Williams calls for federal funds to help address flooded basement apartments

Remnants of Tropical Storm Ida in the Queens borough of New York
NYPD police tape hangs outside a residence, where three people, including a 2- year-old boy, were pronounced dead at the scene after being trapped in the basement of an apartment from floodwaters according to local media reports, after the remnants of Tropical Storm Ida brought drenching rain and flash floods in the Woodside section of the Queens borough of New York, U.S., Sept. 2, 2021.
REUTERS/Shannon Stapleton

Ahead of a visit by President Joe Biden, Public Advocate Jumaane D. Williams on Tuesday called for federal funds to help address flooded basement apartments after meeting with flood victims.

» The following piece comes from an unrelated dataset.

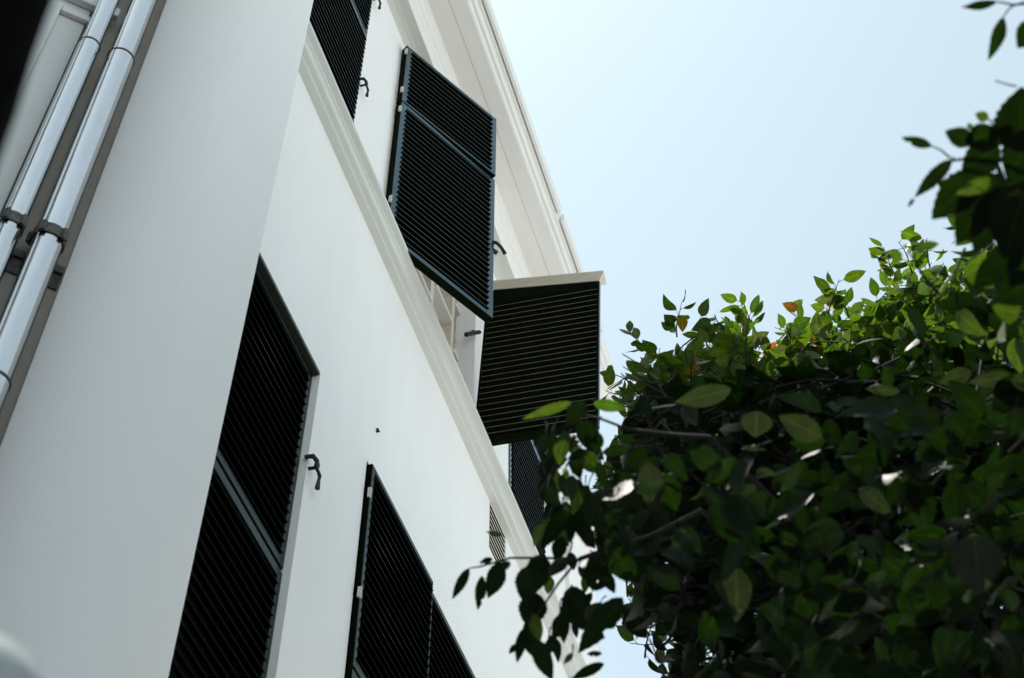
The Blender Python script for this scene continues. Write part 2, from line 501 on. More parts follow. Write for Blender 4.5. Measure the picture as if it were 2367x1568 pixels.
cp.add([T2 @ Vector(p) for p in vs], [(0, 3, 2, 1), (0, 1, 5, 4), (1, 2, 6, 5), (2, 3, 7, 6), (3, 0, 4, 7), (4, 5, 9, 8), (5, 6, 10, 9), (6, 7, 11, 10), (7, 4, 8, 11), (8, 9, 10, 11)])
cp.build('cap_board', M['cream'], rl, bevel=.002)
by = MB()
bp0 = on_plane(1109, 768, (7.12, 0, 0), np.array([1., 0, 0]))
bp1 = on_plane(1077, 774, (7.02, 0, 0), np.array([1., 0, 0]))
by.tube([bp0, (bp0 + bp1) / 2 + np.array([0, 0, .004]), bp1], [.016, .017, .019], 8)
by.ball(((bp0 + bp1) / 2 + np.array([0, 0, .02])), .016, 8, 5)
by.build('stay_bolt', M['iron'], rl)
# upper storey, third window (closed)
a, b, c, d = OPEN['uw3']
shutter(bld, b - .004 - a, [(9.93, 11.43, .05, .05), (11.45, 12.18, .04, .05)], Tm(a, .030), 'closed dark louvred shutter of the farthest upper window', thin_stile=.022, slat_out=.012)

# small louvred vent under the string course
a, b, c, d = OPEN['vent']
vt = MB()
vt.box(a, a + .014, .0, .06, c, d)
vt.box(b - .03, b, -.004, .06, c, d)
vt.box(a + .014, b - .03, .0, .06, c, c + .02)
vo = vt.build('vent', M['trim'], bld)
vo['label'] = 'small louvred vent with pale slats under the string course'
vsl = MB()
for k in range(9):
    z = c + .045 + k * .049
    vsl.prism([(-.004, z - .008), (-.004, z + .007), (.04, z + .03), (.04, z + .018)], a + .014, b - .02)
vsl.mi = [1 if i % 6 == 0 else 0 for i in range(len(vsl.f))]  # slat bodies near black to paint the shaded gaps, front edges pale
vsl.build('louvre_slats', [M['slat'], M['cream']], vo)

# casement inside the open upper window
a, b, c, d = OPEN['uw2']
cs = MB()
cs.box(a, a + .06, .14, .20, c, d)
cs.box(b - .05, b, .14, .20, c, d)
cs.box(a + .06, b - .05, .14, .20, d - .06, d)
xm = 6.93
cs.box(xm - .03, xm + .03, .115, .20, c, d - .06)
xm2 = 6.50
cs.box(xm2 - .035, xm2 + .035, .125, .20, c, d - .06)
cf = cs.build('window_frame', M['cream'], bld, bevel=.003)
for z, x0, x1 in ((10.72, xm + .03, b - .05), (11.28, xm + .03, b - .05), (10.98, xm2 + .035, xm - .03), (11.45, xm2 + .035, xm - .03), (10.7, a + .06, xm2 - .035)):
    tr = MB()
    tr.box(x0, x1, .105, .19, z, z + .035)
    tr.build('glazing_bar', M['trim'], cf, bevel=.002)
ct = MB()
n = 40
xs = [a + .06 + (b - a - .11) * k / n for k in range(n + 1)]
ys = [.235 + .018 * math.sin(k * 1.7) for k in range(n + 1)]
ct.add([(x, y, c) for x, y in zip(xs, ys)] + [(x, y, d - .06) for x, y in zip(xs, ys)], [(k, k + 1, n + 2 + k, n + 1 + k) for k in range(n)])
ct.build('curtain', M['curtain'], cf, smooth=True)

# iron shutter dogs and catches
def dog(x, z, s=1.0, parent=bld, name='shutter_dog'):
    m = MB()
    y = -.03
    m.tube([(x - .035 * s, .01, z + .05 * s), (x - .02 * s, y, z + .055 * s), (x + .02 * s, y - .01, z + .04 * s), (x + .035 * s, y - .012, z + .005 * s)], [.016 * s, .02 * s, .018 * s, .015 * s], 8)
    m.ball((x + .03 * s, y - .01, z - .0 * s), .032 * s, 9, 6, (.8, .7, 1.3))
    m.tube([(x + .02 * s, .01, z - .02 * s), (x + .02 * s, y, z - .03 * s)], .014 * s, 8)
    m.tube([(x + .03 * s, y - .01, z - .03 * s), (x + .055 * s, y - .014, z - .045 * s), (x + .085 * s, y - .014, z - .06 * s), (x + .085 * s, y - .012, z - .10 * s)], [.013 * s, .014 * s, .016 * s, .012 * s], 8)
    m.tube([(x + .085 * s, y - .012, z - .10 * s), (x + .08 * s, y - .012, z - .19 * s)], [.014 * s, .021 * s], 8)
    return m.build(name, M['iron'], parent, smooth=True)
def fac(x, y):
    return on_plane(x, y, (0, 0, 0), np.array([0, 1., 0]))
q = fac(706, 1056); dog(q[0] + .035, q[2] - .02, .66)
q = fac(832, 190); dog(q[0] + .0, q[2] - .02, .56)
q = fac(862, -8); dog(q[0] + .0, q[2] - .02, .56)
ct = MB()
TL = Tm(5.262, -.004, 0, aL)
zc = 10.62
ct.tube([TL @ Vector((.93, -.046, zc + .05)), TL @ Vector((.95, -.075, zc + .03)), TL @ Vector((.985, -.085, zc)), TL @ Vector((1.03, -.08, zc - .03))], [.014, .013, .012, .015], 8)
ct.tube([TL @ Vector((.93, -.046, zc - .04)), TL @ Vector((.97, -.06, zc - .06))], [.018, .016], 8)
ct.build('catch', M['iron'], ll)
nl = MB()
q = fac(870, 998)
nl.tube([(q[0], .01, q[2]), (q[0], -.02, q[2] - .004)], .006, 8)
nl.ball((q[0] - .004, -.008, q[2] + .012), .009, 8, 5)
nl.build('wall_nail', M['iron'], bld)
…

“As I spoke to New Yorkers again today who were devastated by last week’s flooding — still grieving, still reeling from the scope of the damage — it was clear that while this disaster was natural, the reasons for much of the devastation it wrought were systemic, exacerbated by a failure to adapt our infrastructure or policies to the realities of both the climate crisis and the housing crisis,” said the son of Grenadian immigrants.

“So much of the loss our city saw last week, losses that many New Yorkers will feel for months and years to come, was suffered in basement apartment,” he added. “Basement units are a critical component of meeting the need for housing stock in our city, but it is just as critical that government acts quickly to legalize, regulate and protect these units and the countless tenants who call them home — including with proper warnings in times of crisis.”

Williams said Mayor Bill de Blasio’s announcement that he will not further penalize homeowners and their basement tenants with fines at this time is “an essential preliminary step, and I appreciate his receptiveness to that need.”

The public advocate said he was also grateful that President Biden has issued a major disaster declaration and is providing the aid that designation entails.

“Right now, the focus is rightly on recovery,” he said. “But, in the immediate future, we need to direct attention and resources toward prevention, toward upgrading our infrastructure and protecting our neighbors and our homes.

“With the federal government allocating additional resources to our city and state in disaster response, it is crucial that funds be distributed to homeowners in order to legalize their basement units while maintaining lower rents for tenants who have already lost so much,” Williams added.